Consumers duped by free-range claims

The Minister for Agriculture confirmed today that eggs from farms with stocking densities exceeding 1500 per hectare are currently marketed in Western Australia as “free range.”

Greens Spokesperson for animals, Lynn MacLaren MLC said “I was appalled to learn that the Minister will not oppose the move by the Australian Egg Corporation Limited (AECL) to institute a legally binding definition of “free range” in relation to laying hens to include a maximum stocking density of 20,000 birds per hectare.”

“AECL also proposes that free range hens be allowed to be confined inside sheds for the first 25 weeks of their lives -- even though they begin laying eggs at 18 weeks old and currently go outside from about 5-6 weeks of age.”
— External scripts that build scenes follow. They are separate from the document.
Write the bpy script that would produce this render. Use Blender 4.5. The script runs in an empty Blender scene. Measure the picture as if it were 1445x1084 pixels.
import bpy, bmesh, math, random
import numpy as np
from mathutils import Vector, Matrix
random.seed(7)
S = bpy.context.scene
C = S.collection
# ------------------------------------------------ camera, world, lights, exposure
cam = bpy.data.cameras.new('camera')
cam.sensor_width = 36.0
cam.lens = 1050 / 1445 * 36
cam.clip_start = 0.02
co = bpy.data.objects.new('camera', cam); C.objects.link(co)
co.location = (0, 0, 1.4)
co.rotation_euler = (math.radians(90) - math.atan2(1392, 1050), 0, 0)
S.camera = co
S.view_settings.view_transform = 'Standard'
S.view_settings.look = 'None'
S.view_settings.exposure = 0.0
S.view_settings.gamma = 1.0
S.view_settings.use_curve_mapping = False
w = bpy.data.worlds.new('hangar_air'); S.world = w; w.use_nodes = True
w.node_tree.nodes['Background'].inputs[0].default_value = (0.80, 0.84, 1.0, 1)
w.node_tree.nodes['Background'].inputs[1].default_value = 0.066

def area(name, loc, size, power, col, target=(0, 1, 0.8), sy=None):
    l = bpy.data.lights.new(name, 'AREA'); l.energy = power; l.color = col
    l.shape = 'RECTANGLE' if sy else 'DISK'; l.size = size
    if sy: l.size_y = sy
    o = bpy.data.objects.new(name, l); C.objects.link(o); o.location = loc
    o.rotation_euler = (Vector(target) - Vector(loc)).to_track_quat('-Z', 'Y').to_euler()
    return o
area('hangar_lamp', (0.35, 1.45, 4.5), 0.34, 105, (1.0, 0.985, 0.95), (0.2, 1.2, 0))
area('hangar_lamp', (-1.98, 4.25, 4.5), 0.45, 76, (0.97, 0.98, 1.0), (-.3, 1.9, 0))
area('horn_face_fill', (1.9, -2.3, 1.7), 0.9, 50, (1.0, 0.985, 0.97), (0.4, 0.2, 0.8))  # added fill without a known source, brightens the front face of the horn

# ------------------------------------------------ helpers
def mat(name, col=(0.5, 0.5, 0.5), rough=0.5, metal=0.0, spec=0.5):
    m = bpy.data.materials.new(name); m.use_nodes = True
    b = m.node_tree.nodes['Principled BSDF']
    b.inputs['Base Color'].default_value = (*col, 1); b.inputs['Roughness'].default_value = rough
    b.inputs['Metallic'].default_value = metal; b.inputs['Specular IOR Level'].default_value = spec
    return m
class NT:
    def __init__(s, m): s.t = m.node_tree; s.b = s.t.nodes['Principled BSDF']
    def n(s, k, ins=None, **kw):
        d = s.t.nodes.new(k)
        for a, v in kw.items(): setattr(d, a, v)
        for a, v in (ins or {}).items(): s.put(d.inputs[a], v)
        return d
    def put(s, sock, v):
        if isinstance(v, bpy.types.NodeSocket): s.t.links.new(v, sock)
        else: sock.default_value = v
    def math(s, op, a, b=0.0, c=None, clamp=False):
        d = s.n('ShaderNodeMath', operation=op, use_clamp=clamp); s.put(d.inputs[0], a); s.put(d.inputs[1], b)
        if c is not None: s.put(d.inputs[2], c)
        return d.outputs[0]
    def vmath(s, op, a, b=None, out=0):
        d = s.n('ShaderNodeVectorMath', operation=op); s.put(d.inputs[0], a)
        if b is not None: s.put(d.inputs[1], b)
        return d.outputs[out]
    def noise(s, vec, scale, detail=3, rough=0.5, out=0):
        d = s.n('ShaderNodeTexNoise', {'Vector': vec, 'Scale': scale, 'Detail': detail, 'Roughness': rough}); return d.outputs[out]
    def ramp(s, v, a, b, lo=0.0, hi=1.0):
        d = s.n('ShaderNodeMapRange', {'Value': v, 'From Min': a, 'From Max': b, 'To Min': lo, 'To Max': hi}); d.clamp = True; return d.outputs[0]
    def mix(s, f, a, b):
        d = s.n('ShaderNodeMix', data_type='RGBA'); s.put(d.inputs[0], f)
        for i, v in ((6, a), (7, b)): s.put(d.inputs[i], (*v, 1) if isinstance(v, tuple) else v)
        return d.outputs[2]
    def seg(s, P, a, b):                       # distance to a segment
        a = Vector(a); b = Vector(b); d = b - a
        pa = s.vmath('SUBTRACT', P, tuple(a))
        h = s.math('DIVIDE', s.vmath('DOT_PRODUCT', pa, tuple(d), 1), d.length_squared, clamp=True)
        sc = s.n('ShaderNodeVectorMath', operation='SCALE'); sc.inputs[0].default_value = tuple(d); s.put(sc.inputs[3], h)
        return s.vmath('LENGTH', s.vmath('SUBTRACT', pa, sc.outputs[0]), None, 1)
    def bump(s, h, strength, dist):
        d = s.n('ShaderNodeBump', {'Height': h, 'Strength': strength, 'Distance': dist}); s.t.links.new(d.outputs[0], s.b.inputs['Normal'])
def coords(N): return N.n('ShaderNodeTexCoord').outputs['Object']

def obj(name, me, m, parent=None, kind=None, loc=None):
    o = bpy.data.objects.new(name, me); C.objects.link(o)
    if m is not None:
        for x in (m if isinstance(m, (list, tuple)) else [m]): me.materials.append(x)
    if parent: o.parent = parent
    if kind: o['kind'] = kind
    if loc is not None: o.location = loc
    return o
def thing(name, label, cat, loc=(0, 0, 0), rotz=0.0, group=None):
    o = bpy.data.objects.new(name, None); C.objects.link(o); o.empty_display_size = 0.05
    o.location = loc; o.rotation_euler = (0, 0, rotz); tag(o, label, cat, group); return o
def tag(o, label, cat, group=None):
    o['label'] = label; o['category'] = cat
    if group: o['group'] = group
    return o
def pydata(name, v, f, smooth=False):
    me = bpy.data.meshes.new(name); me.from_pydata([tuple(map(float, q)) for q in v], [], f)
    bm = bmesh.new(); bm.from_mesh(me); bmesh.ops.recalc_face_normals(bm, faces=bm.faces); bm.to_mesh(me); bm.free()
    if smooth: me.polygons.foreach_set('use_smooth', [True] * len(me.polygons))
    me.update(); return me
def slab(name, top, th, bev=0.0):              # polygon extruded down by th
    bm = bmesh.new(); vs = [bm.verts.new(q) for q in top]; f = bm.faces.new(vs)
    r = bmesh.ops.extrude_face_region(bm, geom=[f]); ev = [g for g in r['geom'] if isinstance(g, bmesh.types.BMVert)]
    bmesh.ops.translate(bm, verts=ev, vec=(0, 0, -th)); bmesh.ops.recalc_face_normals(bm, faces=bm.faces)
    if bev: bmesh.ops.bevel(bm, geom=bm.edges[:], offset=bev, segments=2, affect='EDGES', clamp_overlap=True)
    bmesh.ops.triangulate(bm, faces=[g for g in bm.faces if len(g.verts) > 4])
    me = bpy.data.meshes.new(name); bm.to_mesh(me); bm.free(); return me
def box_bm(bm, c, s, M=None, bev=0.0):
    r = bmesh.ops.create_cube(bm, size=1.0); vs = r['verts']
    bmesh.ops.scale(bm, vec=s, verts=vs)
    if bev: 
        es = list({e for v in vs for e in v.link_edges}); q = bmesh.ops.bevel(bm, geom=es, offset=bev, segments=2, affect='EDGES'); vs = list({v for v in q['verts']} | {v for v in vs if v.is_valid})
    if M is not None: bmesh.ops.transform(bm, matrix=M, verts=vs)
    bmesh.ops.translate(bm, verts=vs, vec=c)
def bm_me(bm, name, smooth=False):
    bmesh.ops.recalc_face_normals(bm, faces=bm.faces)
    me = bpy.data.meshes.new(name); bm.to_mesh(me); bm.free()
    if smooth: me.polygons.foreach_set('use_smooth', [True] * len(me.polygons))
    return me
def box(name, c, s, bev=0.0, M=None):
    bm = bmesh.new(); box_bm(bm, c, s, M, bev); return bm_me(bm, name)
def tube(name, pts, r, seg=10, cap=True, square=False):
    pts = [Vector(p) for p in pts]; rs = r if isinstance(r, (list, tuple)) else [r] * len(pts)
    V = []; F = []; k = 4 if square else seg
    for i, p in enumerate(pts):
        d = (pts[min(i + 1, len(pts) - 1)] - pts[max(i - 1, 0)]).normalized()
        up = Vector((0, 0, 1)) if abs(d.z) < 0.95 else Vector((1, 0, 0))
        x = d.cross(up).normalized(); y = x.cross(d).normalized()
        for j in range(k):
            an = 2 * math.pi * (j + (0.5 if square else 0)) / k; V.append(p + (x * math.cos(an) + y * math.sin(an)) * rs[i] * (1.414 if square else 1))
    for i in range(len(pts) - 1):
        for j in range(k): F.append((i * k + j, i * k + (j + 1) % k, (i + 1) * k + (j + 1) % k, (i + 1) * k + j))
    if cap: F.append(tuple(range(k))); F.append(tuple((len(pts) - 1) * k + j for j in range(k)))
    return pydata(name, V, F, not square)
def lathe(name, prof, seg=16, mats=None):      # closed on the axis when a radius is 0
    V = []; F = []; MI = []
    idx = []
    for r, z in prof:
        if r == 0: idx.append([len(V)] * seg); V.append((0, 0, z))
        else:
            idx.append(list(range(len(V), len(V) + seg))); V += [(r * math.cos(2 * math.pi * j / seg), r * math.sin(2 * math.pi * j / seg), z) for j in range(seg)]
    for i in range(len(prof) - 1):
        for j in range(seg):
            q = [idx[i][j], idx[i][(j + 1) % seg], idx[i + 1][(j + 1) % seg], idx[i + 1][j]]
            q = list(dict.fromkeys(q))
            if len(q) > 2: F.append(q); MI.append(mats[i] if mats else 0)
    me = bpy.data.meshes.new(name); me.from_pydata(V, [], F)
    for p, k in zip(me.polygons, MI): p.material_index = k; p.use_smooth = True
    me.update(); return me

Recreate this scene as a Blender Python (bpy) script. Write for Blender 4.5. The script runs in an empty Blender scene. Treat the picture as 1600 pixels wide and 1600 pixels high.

“Traditional independent free range producers are quite rightly horrified by AECL's proposal. The push appears to have come from large influential battery producers who want to diversify their operations to include 'free range' to cash in on the trend of consumers shunning cruel cage eggs.”

“Surely the free range egg industry deserves the Minister’s support?”

“If consumers do not have confidence that eggs labelled free range are indeed from farms with low stocking densities, they are likely to stop buying eggs all together. This places WA’s egg industry at risk.”

“My guess is that the Minister believes consumers don’t care. He is going to be proven terribly wrong.”

“The opposition of Australian consumers to animal cruelty is evidenced by the explosion in annual sales of free range eggs in recent years from 19.4 million dozen back in 2006 to 34.8 million in 2010.”